--- begin EXTRACTED INFORMATION ---
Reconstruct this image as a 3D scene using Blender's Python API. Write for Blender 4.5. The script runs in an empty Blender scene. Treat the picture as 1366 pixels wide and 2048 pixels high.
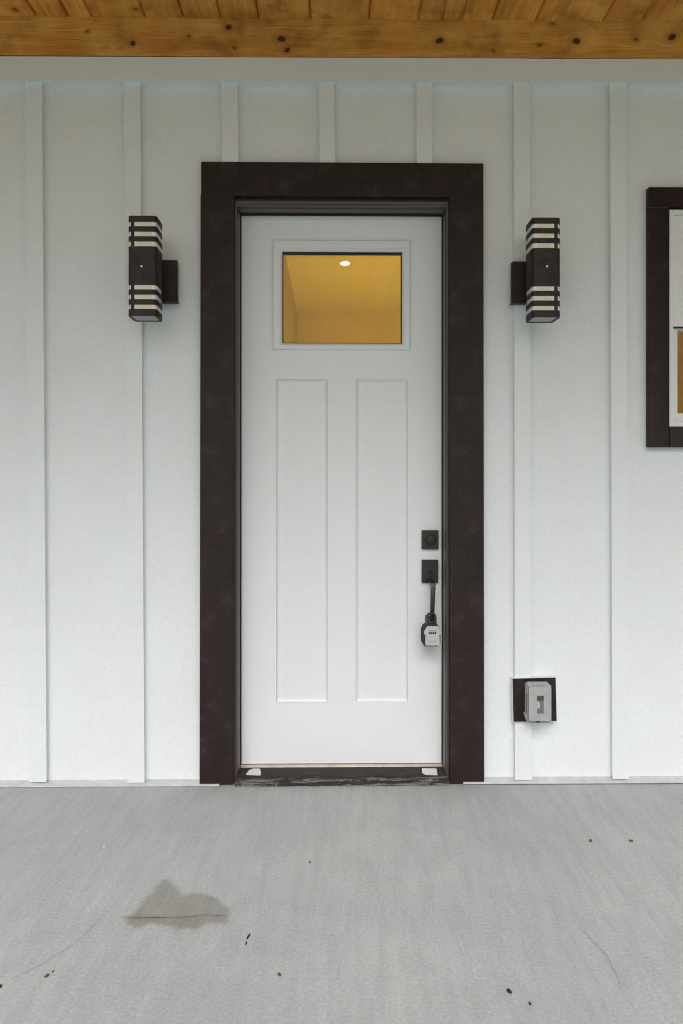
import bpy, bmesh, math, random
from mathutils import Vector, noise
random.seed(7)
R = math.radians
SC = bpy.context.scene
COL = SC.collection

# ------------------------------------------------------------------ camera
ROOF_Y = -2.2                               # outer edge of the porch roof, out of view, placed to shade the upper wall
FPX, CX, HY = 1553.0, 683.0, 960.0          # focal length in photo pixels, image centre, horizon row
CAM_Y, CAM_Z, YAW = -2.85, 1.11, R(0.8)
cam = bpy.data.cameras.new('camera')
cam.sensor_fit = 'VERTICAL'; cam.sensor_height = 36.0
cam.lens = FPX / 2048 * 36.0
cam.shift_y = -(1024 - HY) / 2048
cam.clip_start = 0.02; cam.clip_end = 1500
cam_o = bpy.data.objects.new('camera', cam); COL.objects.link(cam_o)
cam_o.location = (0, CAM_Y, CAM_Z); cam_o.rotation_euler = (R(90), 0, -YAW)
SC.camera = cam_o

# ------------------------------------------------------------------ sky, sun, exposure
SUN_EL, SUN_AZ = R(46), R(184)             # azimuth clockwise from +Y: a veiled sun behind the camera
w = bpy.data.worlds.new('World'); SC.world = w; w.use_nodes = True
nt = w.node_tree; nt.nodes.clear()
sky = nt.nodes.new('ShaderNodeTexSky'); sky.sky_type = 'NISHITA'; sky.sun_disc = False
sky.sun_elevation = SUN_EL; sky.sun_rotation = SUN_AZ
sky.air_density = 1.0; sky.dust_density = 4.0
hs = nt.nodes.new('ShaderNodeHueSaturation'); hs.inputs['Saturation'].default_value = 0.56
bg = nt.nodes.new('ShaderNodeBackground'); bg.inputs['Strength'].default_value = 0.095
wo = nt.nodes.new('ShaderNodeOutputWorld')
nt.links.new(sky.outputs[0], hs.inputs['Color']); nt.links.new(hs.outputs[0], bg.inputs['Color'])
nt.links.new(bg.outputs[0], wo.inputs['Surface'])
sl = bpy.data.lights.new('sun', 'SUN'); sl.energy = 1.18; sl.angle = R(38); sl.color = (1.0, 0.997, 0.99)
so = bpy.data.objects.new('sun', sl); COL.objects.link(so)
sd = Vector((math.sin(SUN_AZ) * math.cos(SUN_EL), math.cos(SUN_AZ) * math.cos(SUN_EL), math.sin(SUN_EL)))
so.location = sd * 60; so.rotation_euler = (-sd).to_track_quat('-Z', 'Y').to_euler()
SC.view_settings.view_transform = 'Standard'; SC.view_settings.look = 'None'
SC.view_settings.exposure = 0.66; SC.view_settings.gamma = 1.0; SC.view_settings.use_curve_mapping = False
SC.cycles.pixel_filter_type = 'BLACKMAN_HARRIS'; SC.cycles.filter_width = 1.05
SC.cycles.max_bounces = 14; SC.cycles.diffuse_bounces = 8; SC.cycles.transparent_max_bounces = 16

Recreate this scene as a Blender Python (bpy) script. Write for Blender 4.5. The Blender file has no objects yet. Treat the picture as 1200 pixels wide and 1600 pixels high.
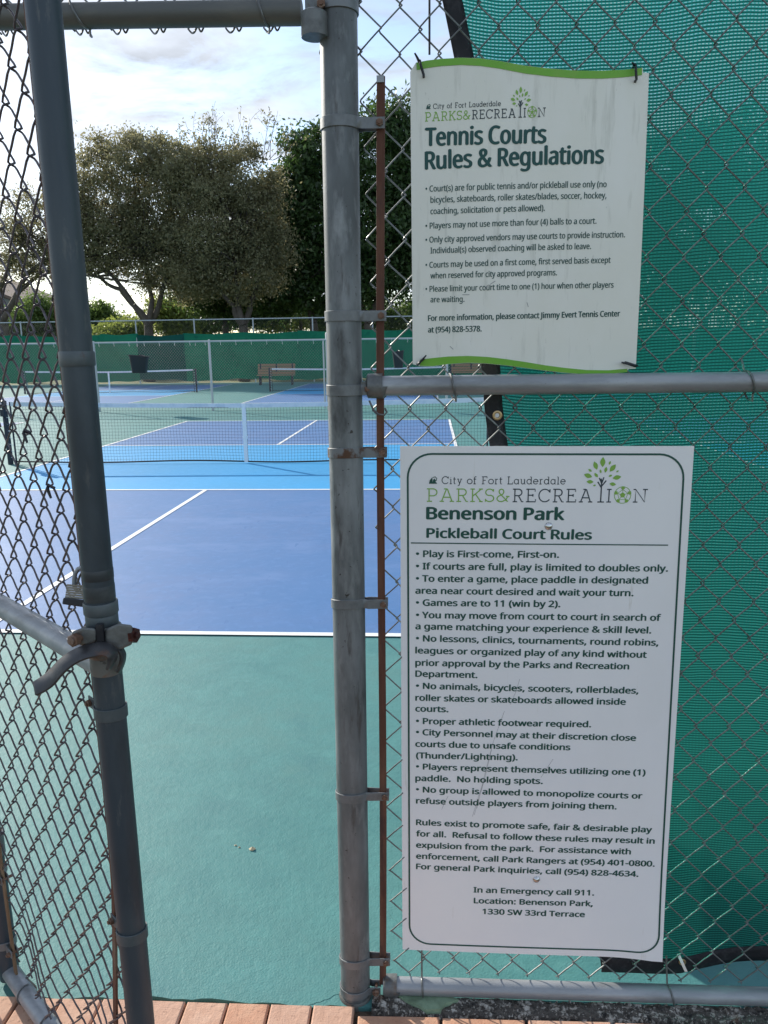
--- end EXTRACTED INFORMATION ---
Your answer should be only a number: how many lines of the data above contain the string "objects"?

__REPLY TO THE EXERCISE__
3